== Problem details ==
Search the records for "starting" and copy each line that holds it.

== Supplied data ==
■ ■ ■ ■ ■

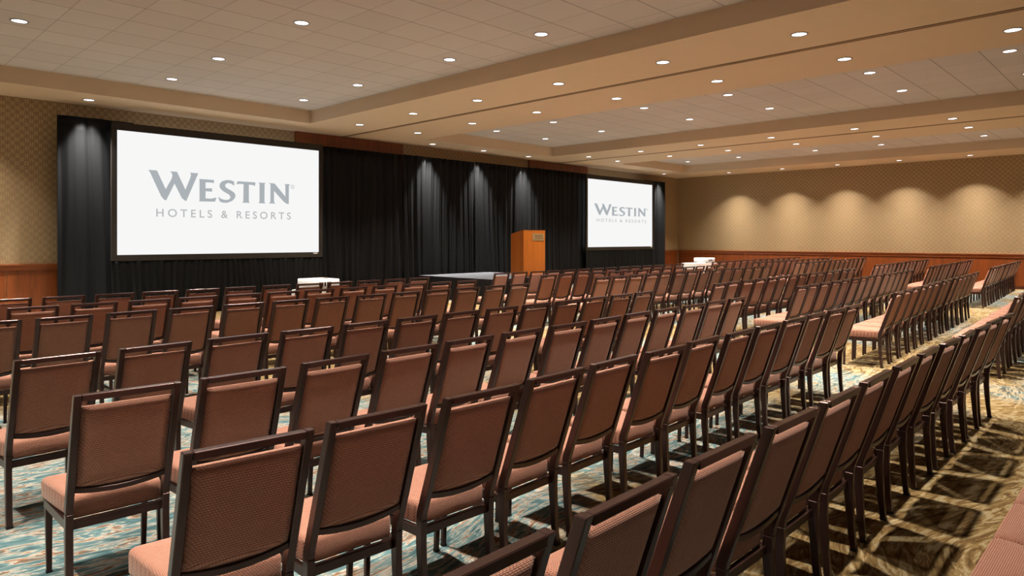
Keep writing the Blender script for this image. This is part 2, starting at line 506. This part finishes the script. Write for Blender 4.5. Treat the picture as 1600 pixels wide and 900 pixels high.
# ------------------------------------------------------------------ drapes
def drape(name, x0, x1, y, z0, z1, seed, label, group=None, pitch=0.16, amp=0.045, n=None, fine=0.22):
    rnd = random.Random(seed)
    ph = [rnd.uniform(0, 6.28) for _ in range(8)]
    bm = bmesh.new()
    nx = n or max(20, int((x1 - x0) / 0.018)); nz = 14
    grid = []
    for j in range(nz + 1):
        t = j / nz; z = z0 + (z1 - z0) * t
        row = []
        for i in range(nx + 1):
            u = i / nx; x = x0 + (x1 - x0) * u
            dx = 0.09 * math.sin(x * 2.3 + ph[0] + 1.2 * t) * (1 - t)
            w = x + dx
            low = math.sin(w * 2 * math.pi / (pitch * 3.1) + ph[1] + .8 * math.sin(t * 2.1 + ph[2]))
            mid = 1 - 2 * abs(math.sin(w * math.pi / pitch + ph[3] + 1.5 * math.sin(w * 1.7 + ph[4]) + .5 * t)) ** .8
            hi = math.sin(w * 2 * math.pi / (pitch * .43) + ph[5] + 1.1 * math.sin(w * 3.3))
            a = amp * (0.55 + .45 * (1 - t))
            yy = y + a * (0.6 * low * (1 - .35 * t) + 0.8 * mid + fine * hi)
            row.append(bm.verts.new((x, yy, z)))
        grid.append(row)
    for j in range(nz):
        for i in range(nx):
            bm.faces.new((grid[j][i], grid[j][i + 1], grid[j + 1][i + 1], grid[j + 1][i]))
    o = make(name, bm, M['drape'], None, True)
    md = o.modifiers.new('cloth_thickness', 'SOLIDIFY'); md.thickness = 0.004
    tag(o, label, 'drape', group)
    return o
DY = 15.42
drape('drape', 3.40, 4.75, DY, 0.005, 4.0, 1, 'black velour drape at the far left, beside the left screen', pitch=.34, amp=.06, fine=.08)
cuts = [8.80, 11.6, 14.3, 17.0, 20.25]
lab = ['black pipe drape directly right of the left screen', 'black drape second right of the left screen, left of stage centre', 'black drape behind the stage and left of the wooden lectern', 'black drape directly left of the right screen']
for i in range(4):
    drape('drape', cuts[i] + .004, cuts[i + 1] - .004, DY, 0.005, 3.95 + .015 * i, 11 + i, lab[i], 'black drapes between the screens', pitch=.2 + .03 * (i % 2), amp=.055)
drape('drape', 23.7, 25.30, DY, 0.005, 4.01, 21, 'black drape at the right, beside the right screen', pitch=.2, amp=.06)

# ------------------------------------------------------------------ projection screens
LET = {
 'W': [(0.585,1.749),(0.750,1.747),(0.922,1.367),(1.040,1.594),(1.057,1.674),(1.033,1.729),(0.999,1.748),(1.149,1.747),(1.321,1.377),(1.417,1.625),(1.436,1.699),(1.426,1.735),(1.408,1.748),(1.590,1.746),(1.338,1.132),(1.307,1.145),(1.245,1.196),(1.098,1.495),(0.932,1.133),(0.885,1.148),(0.832,1.214),(0.622,1.686)],
 'E': [(1.607,1.625),(1.927,1.623),(1.924,1.548),(1.880,1.561),(1.745,1.560),(1.745,1.429),(1.887,1.436),(1.887,1.362),(1.745,1.365),(1.745,1.210),(1.865,1.208),(1.983,1.238),(1.951,1.144),(1.604,1.138),(1.615,1.161),(1.615,1.598)],
 'S': [(2.378,1.616),(2.378,1.520),(2.313,1.561),(2.243,1.576),(2.191,1.554),(2.172,1.508),(2.198,1.465),(2.313,1.408),(2.378,1.366),(2.411,1.303),(2.391,1.238),(2.326,1.172),(2.211,1.129),(2.109,1.132),(2.052,1.155),(2.021,1.261),(2.084,1.213),(2.172,1.191),(2.249,1.201),(2.288,1.234),(2.294,1.266),(2.262,1.316),(2.147,1.374),(2.084,1.421),(2.046,1.482),(2.058,1.552),(2.109,1.606),(2.198,1.637),(2.288,1.640)],
 'T': [(2.456,1.627),(2.876,1.626),(2.863,1.540),(2.815,1.560),(2.719,1.565),(2.719,1.187),(2.735,1.149),(2.568,1.146),(2.588,1.182),(2.595,1.568),(2.509,1.570),(2.428,1.555)],
 'I': [(2.945,1.626),(3.117,1.627),(3.096,1.599),(3.092,1.189),(3.114,1.150),(2.949,1.150),(2.972,1.191),(2.972,1.599)],
 'N': [(3.201,1.629),(3.328,1.630),(3.356,1.614),(3.614,1.331),(3.614,1.602),(3.585,1.630),(3.739,1.629),(3.705,1.593),(3.702,1.158),(3.651,1.159),(3.571,1.207),(3.328,1.452),(3.328,1.198),(3.359,1.155),(3.208,1.153),(3.236,1.194),(3.240,1.601)],
}
def text_mesh(txt, size, spacing=1.0, offset=0.0):
    cu = bpy.data.curves.new('txt', 'FONT')
    cu.body = txt; cu.size = size; cu.space_character = spacing; cu.offset = offset
    cu.resolution_u = 6
    o = bpy.data.objects.new('txt', cu); COL.objects.link(o)
    dg = bpy.context.evaluated_depsgraph_get(); dg.update()
    me = bpy.data.meshes.new_from_object(o.evaluated_get(dg))
    bpy.data.objects.remove(o); bpy.data.curves.remove(cu)
    return me

def fit_text(name, txt, x0, x1, z0, z1, y, mat, parent, spacing=1.0, offset=0.0):
    """text in the XZ plane facing -Y, stretched to the given rectangle"""
    me = text_mesh(txt, 1.0, spacing, offset)
    xs = [v.co.x for v in me.vertices]; ys = [v.co.y for v in me.vertices]
    ax, bx, ay, by = min(xs), max(xs), min(ys), max(ys)
    for v in me.vertices:
        v.co = Vector((x0 + (v.co.x - ax) / (bx - ax) * (x1 - x0), y, z0 + (v.co.y - ay) / (by - ay) * (z1 - z0)))
    me.materials.clear(); me.materials.append(mat)
    o = bpy.data.objects.new(name, me); COL.objects.link(o); o.parent = parent
    return o

def screen(x0, x1, z0, z1, label, sx, sz, lx, lz, seed):
    Y = 15.20
    t = thing('projection_screen', label, 'screen', ((x0 + x1) / 2, Y, 0), 0, 'projection screens on the stage wall')
    cx = (x0 + x1) / 2
    bm = bmesh.new(); box(bm, x0 - cx, x1 - cx, 0, .01, z0, z1); make('screen_surface', bm, M['screen'], t)
    bm = bmesh.new()
    b, tp, bt = .10, .155, .125
    a0, a1 = x0 - cx, x1 - cx
    box(bm, a0 - b, a0, -.02, .05, z0 - bt, z1 + tp, .004)
    box(bm, a1, a1 + b, -.02, .05, z0 - bt, z1 + tp, .004)
    box(bm, a0, a1, -.02, .05, z1, z1 + tp, .004)
    box(bm, a0, a1, -.02, .05, z0 - bt, z0, .004)
    fr = make('frame', bm, M['sframe'], t)
    bm = bmesh.new(); box(bm, a1 - .16, a1 - .04, -.022, -.019, z0 - .04, z0 - .015)
    lb = make('maker_plate', bm, M['plastic'], fr); lb['label'] = 'small pale plate'
    # legs behind the skirt
    for s in (a0 + .1, a1 - .1):
        bm = bmesh.new()
        box(bm, s - .03, s + .03, .06, .11, 0, z0 - bt + .03, .004)
        box(bm, s - .03, s + .03, .05, .16, 0, .04, .004)
        make('leg', bm, M['sframe'], t)
    # projected lettering
    bm = bmesh.new()
    for k, pts in LET.items():
        co = [Vector(((lx + (px - .585) * sx) + a0, -.004, z0 + lz + (pz - 1.749) * sz)) for px, pz in pts]
        vs = [bm.verts.new(c) for c in co]
        for tri in tessellate_polygon([[Vector((c.x, c.z, 0)) for c in co]]):
            bm.faces.new([vs[i] for i in tri])
    lg = make('logo', bm, M['logo'], t)
    # registered mark
    bm = bmesh.new()
    cxr = a0 + lx + (3.80 - .585) * sx; czr = z0 + lz + (1.572 - 1.749) * sz
    n = 24
    o1 = [bm.verts.new((cxr + .050 * math.cos(2 * math.pi * k / n), -.004, czr + .050 * math.sin(2 * math.pi * k / n))) for k in range(n)]
    o2 = [bm.verts.new((cxr + .040 * math.cos(2 * math.pi * k / n), -.004, czr + .040 * math.sin(2 * math.pi * k / n))) for k in range(n)]
    for k in range(n): bm.faces.new((o1[k], o1[(k + 1) % n], o2[(k + 1) % n], o2[k]))
    mk = make('registered_mark', bm, M['logo2'], lg)
    fit_text('registered_letter', 'R', cxr - .02, cxr + .02, czr - .025, czr + .025, -.004, M['logo2'], lg)
    L0 = a0 + lx + (.737 - .585) * sx; L1 = a0 + lx + (3.753 - .585) * sx
    fit_text('tagline', 'HOTELS & RESORTS', L0, L1, z0 + lz + (.785 - 1.749) * sz, z0 + lz + (.955 - 1.749) * sz, -.004, M['logo2'], t, 1.5, .008)
    # dress kit skirt hung from the frame
    sk = drape('skirt', x0 - .1, x1 + .1, Y + .012, .005, z0 - .10, seed, 'pleated black skirt hanging below the %s projection screen' % ('left' if x0 < 10 else 'right'), 'black skirts under the screens', pitch=.13, amp=.035)
    sk['category'] = 'skirt'
    return t
screen(4.37, 8.87, 1.285, 3.79, 'large white projection screen in a black frame at the left', 1, 1, .585, 1.749, 31)
screen(19.69, 23.965, 1.315, 3.80, 'white projection screen in a black frame at the right', 1.085, .69, .385, 1.60, 32)

# ------------------------------------------------------------------ stage and lectern
t = thing('stage_platform', 'low grey-topped stage platform with black pleated skirt', 'stage', (13.225, 13.5, 0))
SX, SY0, SY1, SZ = 1.375, -1.44, 1.55, .60
bm = bmesh.new(); box(bm, -SX, SX, SY0, SY1, SZ - .03, SZ, .004); make('deck', bm, M['stage'], t)
bm = bmesh.new()
box(bm, -SX - .008, SX + .008, SY0 - .008, SY0, SZ - .07, SZ + .002); box(bm, -SX - .008, -SX, SY0, SY1, SZ - .07, SZ + .002); box(bm, SX, SX + .008, SY0, SY1, SZ - .07, SZ + .002)
make('edge_trim', bm, M['dark'], t)
bm = bmesh.new()
path = []
n = 420
tot = 2 * SX + 2 * (SY1 - SY0)
def pth(s):
    d = SY1 - SY0
    if s < d: return (-SX, SY1 - s, -1, 0)
    s -= d
    if s < 2 * SX: return (-SX + s, SY0, 0, -1)
    s -= 2 * SX
    return (SX, SY0 + s, 1, 0)
low, up = [], []
for i in range(n + 1):
    s = tot * i / n * .9999
    x, y, nx, ny = pth(s)
    o = .010 + .008 * math.sin(s * 70)
    low.append(bm.verts.new((x + nx * (o + .012), y + ny * (o + .012), .005)))
    up.append(bm.verts.new((x + nx * (.004 + o * .4), y + ny * (.004 + o * .4), SZ - .06)))
for i in range(n): bm.faces.new((low[i], low[i + 1], up[i + 1], up[i]))
make('skirt', bm, M['drape'], t, True)
for sx_ in (-1, 0, 1):
    for sy in (-1.2, 1.2):
        bm = bmesh.new(); box(bm, sx_ * 1.2 - .03, sx_ * 1.2 + .03, sy - .03 + .05, sy + .03 + .05, 0, SZ - .03); make('leg', bm, M['frame'], t)

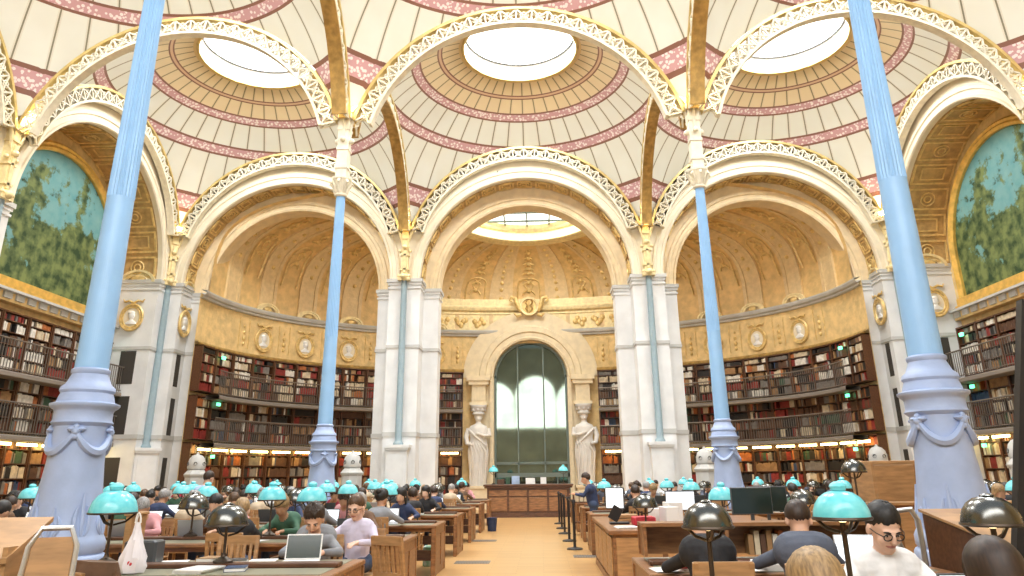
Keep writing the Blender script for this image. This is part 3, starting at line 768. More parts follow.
# ------------------------------------------------------------------ murals
for s, nm in ((-1, 'left'), (1, 'right')):
    for yc, nr in ((-4.8, 'far'), (-14.4, 'near')):
        T = Matrix.Translation((s*16.0, yc, 0)) @ Matrix.Rotation(pi/2 if s < 0 else -pi/2, 4, 'Z')
        o = empty('mural', (s*16.0, yc, 7.6), pi/2 if s < 0 else -pi/2, 'arched painting of green trees under a turquoise sky, %s bay of the %s wall' % (nr, nm), 'painting', 'landscape murals')
        pts = [(-3.35, 0), (3.35, 0), (3.35, 1.45)]+[(3.35*cos(pi*i/32), 1.45+3.4*sin(pi*i/32)) for i in range(1, 32)]+[(-3.35, 1.45)]
        mb = MB(); mb.add([(x, 0, z) for x, z in pts]+[(x, .1, z) for x, z in pts], [tuple(range(len(pts)))]); obj('canvas', mb, M['mural'], o)
        mb = MB(); rows = []
        pf = [(0, .1), (0, -.10), (.10, -.16), (.18, -.10), (.26, -.14), (.34, -.06), (.34, .15)]
        path = [((-3.35, 0), (-1, 0)), ((-3.35, 1.45), (-1, 0))]+[((-3.35*cos(pi*i/40), 1.45+3.4*sin(pi*i/40)), (-cos(pi*i/40), sin(pi*i/40))) for i in range(1, 40)]+[((3.35, 1.45), (1, 0)), ((3.35, 0), (1, 0))]
        for (px, pz), (nx, nz) in path: rows.append([(px+nx*e, y, pz+nz*e) for e, y in pf])
        mb.grid(rows); mb.box(-3.7, 3.7, -.2, .1, -.28, .0); mb.box(-3.75, 3.75, -.26, .1, -.34, -.26)
        obj('gilt_frame', mb, mat('burnished_gilt', (.85, .55, .14), .35, .4, var=.2, scale=4) if 'burnished_gilt' not in bpy.data.materials else bpy.data.materials['burnished_gilt'], o)
        mb = MB()    # plaster ring between frame and coffered soffit
        mb.grid([[(x, .12, z) for x, z in arcs(3.5, 1.45)], [(x, .12, z) for x, z in arcs(4.4, 1.5)]]); mb.box(-4.2, -3.4, .1, .2, -.95, 1.5); mb.box(3.4, 4.2, .1, .2, -.95, 1.5)
        for k in range(15): mb.box(-4.1+.55*k, -3.75+.55*k, -.18, .1, -.62, -.42, 1)
        mb.box(-4.17, 4.17, -.12, .2, -.7, -.34, 0); mb.box(-4.17, 4.17, -.3, .2, -.42, -.34, 1)
        obj('trim_%d' % (60+(s+1)*2+(1 if nr == 'far' else 0)), mb, [M['gold_wall'], M['stone_grey']], o).name = 'surround'

# ------------------------------------------------------------------ bookcases and books
BOOKC = {'brown': (.10, .045, .022), 'red': (.24, .022, .016), 'cream': (.62, .52, .36), 'black': (.016, .013, .012), 'green': (.035, .09, .05), 'tan': (.34, .19, .08), 'blue': (.03, .06, .13), 'orange': (.40, .12, .03), 'white': (.74, .70, .62), 'grey': (.20, .18, .16)}
BM = {k: mat(k+'_book_cloth', c, .6, var=.25, scale=6) for k, c in BOOKC.items()}
BK = list(BOOKC)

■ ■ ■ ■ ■

== Solution to the exercise ==
Keep writing the Blender script for this image. This is part 2, starting at line 506. This part finishes the script. Write for Blender 4.5. Treat the picture as 1600 pixels wide and 900 pixels high.
Keep writing the Blender script for this image. This is part 3, starting at line 768. More parts follow.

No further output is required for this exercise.